Project reviews

Necessary Clutch Wallet Project Review

A few years ago I purchased some patterns and materials from Emmaline Bags. While I sewed one of those projects soon after receiving my package, it’s taken me a while to get around to the next project. In this post, I review the Necessary Clutch Wallet by Emmaline Bags.

Purchase the product PDF here:

Necessary Clutch Wallet

Note this project is for personal and limited commercial use.

For the purposes of my review, I’m going to summarize the tutorial, tell you what I did differently (if anything) and share my general thoughts about sewing the project.

The tutorial beings with a photograph of a finished wallet and some notes about printing the PDF pattern. Next the materials, tools and notions are covered. The notes section includes seam allowance information.

Step 1 Cut your materials

The cutting list includes check boxes to help you keep track of which pieces you have cut. I used scrap paper to make pattern pieces for each the rectangular pieces I would need to cut. Then I highlighted each material on the list a different color and used the same colors to highlight the materials on each of my pattern pieces.

I used stain-resistant quilting weight cotton for my exterior, broadcloth for my lining and quilting weight cotton for my pockets. (The stain-resistant cotton was one of my “Re-Use It Centre” finds and I didn’t realize it was stain-resistant until trimming the selvage for this project.) My interfacing is medium weight and I had a scrap piece of card-like stabilizer.

Step 2 Attach interfacing

I forgot to trim the seam allowance width from the interfacing of the A and D pieces.

Here’s a photo of my cut and interfaced pieces.

Brown and floral fabrics for wallet
Cut materials and notions for wallet
Step 3 Make Exterior

I made the front flap as instructed and used my plinking shears to notch around the curve before turning. .

My card-like stabilizer isn’t fusible and I don’t have any double-sided tape so I improvised for the border piece. Several short pieces of HeatNBond Ultrahold paper backed iron on adhesive helped me fuse my card-stock interfacing to one side of the border piece. I used school glue instead of fabric glue or double-sided tape on the wrong side of the border. A few dozen paperclips held the fabric in place while I waited for the glue to dry.
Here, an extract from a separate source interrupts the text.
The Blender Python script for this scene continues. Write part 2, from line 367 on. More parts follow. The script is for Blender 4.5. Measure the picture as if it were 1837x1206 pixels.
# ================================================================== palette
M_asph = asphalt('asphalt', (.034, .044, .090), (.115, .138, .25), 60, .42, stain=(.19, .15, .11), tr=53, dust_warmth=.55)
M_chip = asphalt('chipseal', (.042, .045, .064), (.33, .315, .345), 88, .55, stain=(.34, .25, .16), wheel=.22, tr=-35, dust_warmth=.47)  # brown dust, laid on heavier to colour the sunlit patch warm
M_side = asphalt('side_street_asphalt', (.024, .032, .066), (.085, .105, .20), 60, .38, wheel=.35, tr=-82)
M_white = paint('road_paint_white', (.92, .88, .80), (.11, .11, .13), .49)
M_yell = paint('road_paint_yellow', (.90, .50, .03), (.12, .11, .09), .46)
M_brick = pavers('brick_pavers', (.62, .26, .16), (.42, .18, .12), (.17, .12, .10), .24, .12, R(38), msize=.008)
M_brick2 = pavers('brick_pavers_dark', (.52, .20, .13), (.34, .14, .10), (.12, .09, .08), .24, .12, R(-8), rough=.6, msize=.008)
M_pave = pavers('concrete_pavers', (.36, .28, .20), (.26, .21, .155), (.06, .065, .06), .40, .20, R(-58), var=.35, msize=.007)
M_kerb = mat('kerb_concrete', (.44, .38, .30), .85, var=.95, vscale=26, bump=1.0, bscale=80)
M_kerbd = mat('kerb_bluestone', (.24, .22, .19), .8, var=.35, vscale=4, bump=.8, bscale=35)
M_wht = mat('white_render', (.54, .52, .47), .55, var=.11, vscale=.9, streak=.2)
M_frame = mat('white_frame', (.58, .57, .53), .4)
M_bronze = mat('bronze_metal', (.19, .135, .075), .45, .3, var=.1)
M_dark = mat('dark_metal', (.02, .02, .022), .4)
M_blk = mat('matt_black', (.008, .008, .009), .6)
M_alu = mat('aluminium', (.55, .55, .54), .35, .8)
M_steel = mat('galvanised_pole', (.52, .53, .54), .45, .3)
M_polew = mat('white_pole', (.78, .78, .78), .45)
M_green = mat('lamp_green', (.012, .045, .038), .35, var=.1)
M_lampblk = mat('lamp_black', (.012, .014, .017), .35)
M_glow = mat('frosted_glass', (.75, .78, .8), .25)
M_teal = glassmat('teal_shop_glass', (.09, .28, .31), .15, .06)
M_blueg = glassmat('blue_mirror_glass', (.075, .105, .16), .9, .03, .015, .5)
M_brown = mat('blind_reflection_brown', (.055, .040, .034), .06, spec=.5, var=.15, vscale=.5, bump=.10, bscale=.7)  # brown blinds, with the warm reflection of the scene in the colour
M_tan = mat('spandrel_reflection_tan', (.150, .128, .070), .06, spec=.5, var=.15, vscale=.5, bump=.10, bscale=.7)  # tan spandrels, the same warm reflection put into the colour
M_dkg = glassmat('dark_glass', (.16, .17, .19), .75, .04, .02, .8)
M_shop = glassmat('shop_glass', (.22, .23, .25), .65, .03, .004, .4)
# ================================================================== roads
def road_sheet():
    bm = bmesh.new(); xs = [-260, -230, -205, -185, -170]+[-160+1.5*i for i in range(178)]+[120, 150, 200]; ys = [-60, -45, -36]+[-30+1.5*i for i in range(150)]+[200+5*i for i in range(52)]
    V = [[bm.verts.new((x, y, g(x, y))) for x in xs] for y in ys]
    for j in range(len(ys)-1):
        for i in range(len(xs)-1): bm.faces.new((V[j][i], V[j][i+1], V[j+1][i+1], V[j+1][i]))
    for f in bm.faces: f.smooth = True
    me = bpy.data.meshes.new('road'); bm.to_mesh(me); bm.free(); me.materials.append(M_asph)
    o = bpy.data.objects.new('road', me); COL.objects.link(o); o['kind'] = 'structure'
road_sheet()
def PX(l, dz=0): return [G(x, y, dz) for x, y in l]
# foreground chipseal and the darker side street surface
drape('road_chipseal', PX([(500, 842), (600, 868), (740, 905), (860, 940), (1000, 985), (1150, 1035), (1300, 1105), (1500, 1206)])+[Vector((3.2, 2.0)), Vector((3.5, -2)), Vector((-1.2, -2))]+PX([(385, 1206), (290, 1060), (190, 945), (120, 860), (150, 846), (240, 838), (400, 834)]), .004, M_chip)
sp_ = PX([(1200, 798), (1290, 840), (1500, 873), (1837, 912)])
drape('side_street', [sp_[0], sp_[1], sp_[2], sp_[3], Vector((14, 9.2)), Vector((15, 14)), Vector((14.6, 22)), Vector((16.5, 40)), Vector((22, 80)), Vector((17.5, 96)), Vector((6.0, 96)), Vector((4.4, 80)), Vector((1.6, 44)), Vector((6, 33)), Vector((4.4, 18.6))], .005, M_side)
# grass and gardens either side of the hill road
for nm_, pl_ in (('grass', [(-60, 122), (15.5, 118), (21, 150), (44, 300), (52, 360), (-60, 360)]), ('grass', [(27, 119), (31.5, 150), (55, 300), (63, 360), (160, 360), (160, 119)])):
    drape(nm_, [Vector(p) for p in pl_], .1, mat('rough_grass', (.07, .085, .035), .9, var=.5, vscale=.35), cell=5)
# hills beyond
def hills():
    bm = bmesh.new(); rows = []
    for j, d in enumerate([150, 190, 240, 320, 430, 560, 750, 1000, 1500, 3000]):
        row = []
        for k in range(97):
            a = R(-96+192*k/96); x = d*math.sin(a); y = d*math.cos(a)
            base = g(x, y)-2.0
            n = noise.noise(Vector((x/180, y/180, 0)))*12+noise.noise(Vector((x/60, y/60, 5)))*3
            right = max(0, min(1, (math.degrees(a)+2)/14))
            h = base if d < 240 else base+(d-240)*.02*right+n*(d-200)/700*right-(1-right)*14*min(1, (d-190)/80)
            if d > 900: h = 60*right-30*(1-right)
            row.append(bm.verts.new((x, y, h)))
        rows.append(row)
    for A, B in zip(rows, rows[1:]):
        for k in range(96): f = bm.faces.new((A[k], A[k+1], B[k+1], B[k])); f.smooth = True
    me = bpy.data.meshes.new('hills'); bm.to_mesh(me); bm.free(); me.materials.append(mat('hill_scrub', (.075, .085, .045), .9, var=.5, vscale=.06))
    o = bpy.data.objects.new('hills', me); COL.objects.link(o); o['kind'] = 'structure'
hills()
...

Paperclips holding brown fabric on a white border trim
Gluing the border piece

This was my first time using a turn lock. The detailed instructions, photographs and diagrams made the installation process easy. I fused a scrap piece of fusible fleece over the prongs and washer instead of felt. I basted my flap in place before sewing both main pieces together.

Brown fabric rectangal & fabric oval on a green background
Finished exterior
Step 4 Make Pocket Pieces

The Card Slot Pocket instructions include a link to a Youtube video in case you’re having difficulty understanding how to fold the pieces. I’ve made card slots before and found the instructions and diagrams clear. When I got to the step for dividing my card slot pocket unit in half, I drew my card slot diving line on the wrong side of the card slot piece and sewed it wrong side up.

Back of card slot unit
Back of card slot piece

I completed my Card Slot Pocket as per the instructions. Notice the raw edges along the left and right sides.

Rectangular card slot pocket on a green background
Finished Card Slot Pocket

The numerous diagrams made sewing the Zipper Pocket quick and easy. I used my narrow zipper foot to sew on the zipper and top-stitch along it.

Rectangular zipper pocket on a green background
Finished Zipper Pocket
Step 5 Attach Pockets To Exterior

The stain-resistant cotton is both thicker and stiffer than regular quilting weight cotton. I found if difficult to pin my Card Slot Pocket in place due to the additional thickness of materials. Making sure everything is square and the edges are straight are important for a good finished product, so I persisted despite several bent pins.

Having spent the extra time to square my wallet clutch made it easier to attach the Zipper Pocket. This step requires sewing through a significant number of layers so I sewed slowly.

Attaching the side flaps was a bit fiddly as you have to maneuver around the rest of the wallet. The results are worth the effort.

That’s it! There are only five steps.

Here are some photos of my finished Necessary Clutch Wallet:

front view of brown wallet on a green backgroud
Exterior view of my Necessary Clutch Wallet
Interior view of wallet showing smartphone
Interior view of my Necessary Clutch Wallet with smarphone and cards
side view of borqwn wallet on a green backbround
Side view of my Necessary Clutch Wallet
Conclusion

Given how many pieces there were to cut, I was surprised by how quickly my Necessary Clutch Wallet came together. The instructions are exceptionally well written and illustrated. While my finished Necessary Clutch Wallet is larger than I expected it to be, its dimensions match those of the reported finished size for the project. It is a clutch and a wallet so I shouldn’t have been surprised that it was large enough for my smartphone. Photos don’t do this clutch wallet justice; the flap border is much more distinctive in person. Selecting different fabrics for the flap and for the border would make this detail pop. I look forward to making this project again and see great potential for giving this as gifts.